Oleh karena itu, setelah gerakan reformasi yang menumbangkan Soeharto dari kursi kepresidenan, memunculkan konstitusi yang membatasi masa jabatan presiden dua periode saja.
Namun, kata buku ini, walau masa jabatan presiden telah dibatasi dua periode, perlu diwaspadai terhadap segala upaya untuk mengakali ketentuan konstitusi ini. Upaya licik ini akan terus berlangsung.
Kalau boleh saya komentar ini terjadi sampai saat ini. Usaha akal-akalan yang licik ini adalah untuk memapankan ambisi sang penguasa mengkekalkan kuasanya.

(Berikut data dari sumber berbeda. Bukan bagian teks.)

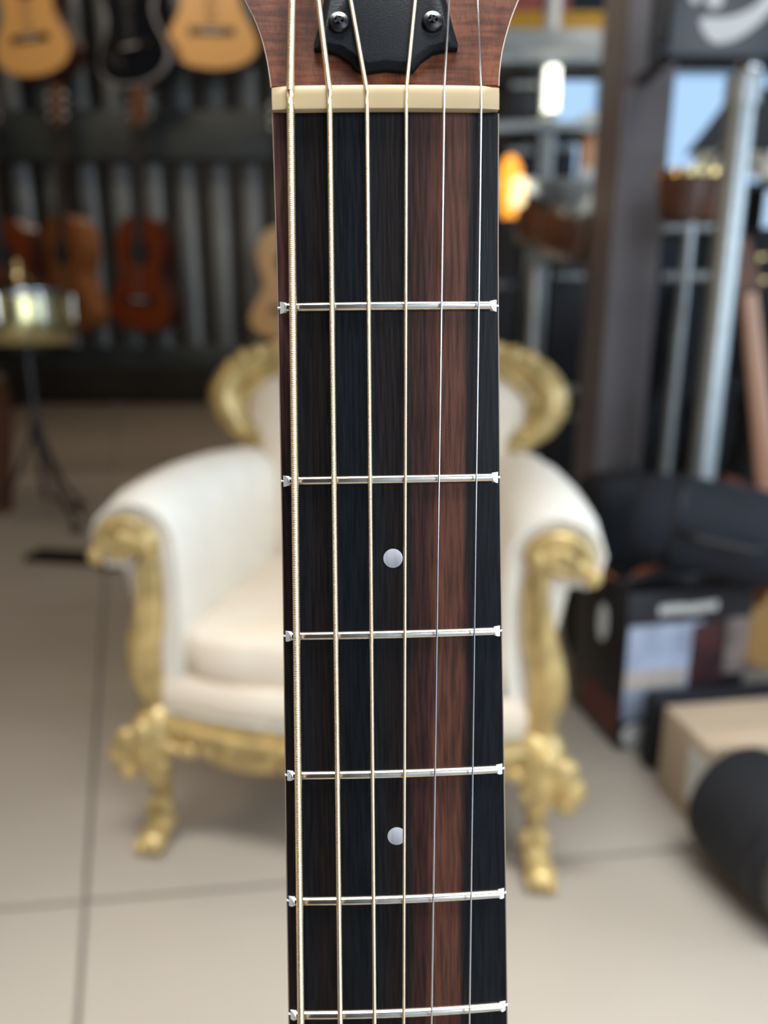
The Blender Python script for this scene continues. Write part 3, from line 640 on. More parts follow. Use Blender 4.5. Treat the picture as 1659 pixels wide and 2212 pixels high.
# gig bags standing at right, behind
def gig_bag(px, zt_, D, w, d, label, group, lean=0.0, mm=None):
    x = X(px, 700, D); t = thing('gig_bag', (x, D, 0), label, 'bag', group)
    t.rotation_euler = (0, lean, 0)
    pts = [(-.25, 0), (-1, .06), (-1.0, .2), (-.75, .42), (-.8, .5), (-.45, .60), (-.32, .95), (-.2, 1), (.2, 1), (.32, .95), (.45, .60), (.8, .5), (.75, .42), (1.0, .2), (1, .06), (.25, 0)]
    pts = cr_spline([(x_ * w, z_ * zt_, 0) for x_, z_ in pts], 3); pts = [(p_.x, max(.002, p_.y)) for p_ in pts]
    R_ = Matrix.Rotation(PI / 2, 4, 'X')
    cxm = zt_ * .45
    MB().loft([[(x_ * k, cxm + (z_ - cxm) * k2, y) for x_, z_ in pts] for k, k2, y in ((.9, .985, -d / 2), (1, 1, -d / 3), (1, 1, d / 3), (.9, .985, d / 2))], R_).build('shell', mm or M_nylon, t)
    MB().tube([(p_[0] * .985, -d / 2 + .003, cxm + (p_[1] - cxm) * .99) for p_ in pts], .004, 6).build('zip', M_steel if False else M_black, t)
    MB().pillow((0, -d / 2 - .012, zt_ * .24), (w * .65, .016, zt_ * .15), 4, 8).build('pocket', mm or M_nylon, t)
    MB().tube([(-.04, -d / 2, zt_ * .60), (-.03, -d / 2 - .03, zt_ * .64), (-.03, -d / 2 - .03, zt_ * .72), (-.04, -d / 2, zt_ * .76)], .008, 8).build('handle', M_black, t)
    return t
GG = 'black gig bags stored along the right side'
gig_bag(1745, 1.25, 2.05, .19, .14, 'black gig bag standing behind the copper guitar neck', GG)
gig_bag(1470, .95, 2.9, .2, .14, 'black gig bag right behind the column foot', GG)
gig_bag(1620, 1.10, 2.48, .21, .14, 'black gig bag standing behind the leaning silver stand', GG)
gig_bag(1830, 1.55, 2.85, .23, .14, 'tall black gig bag farthest to the right', GG)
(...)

Akal licik itu, antara lain dilakukan dengan merekayasa secara canggih pemilihan di daerah yang menghasilkan anak, menantu, istri atau bahkan istri muda jadi penguasa. Demokrasi dijadikan topeng cantik atas usaha munafik tersebut.
Cara berbau nepotisme ini tentu hanya salah satu cara licik di antara puluhan cara licik lainnya.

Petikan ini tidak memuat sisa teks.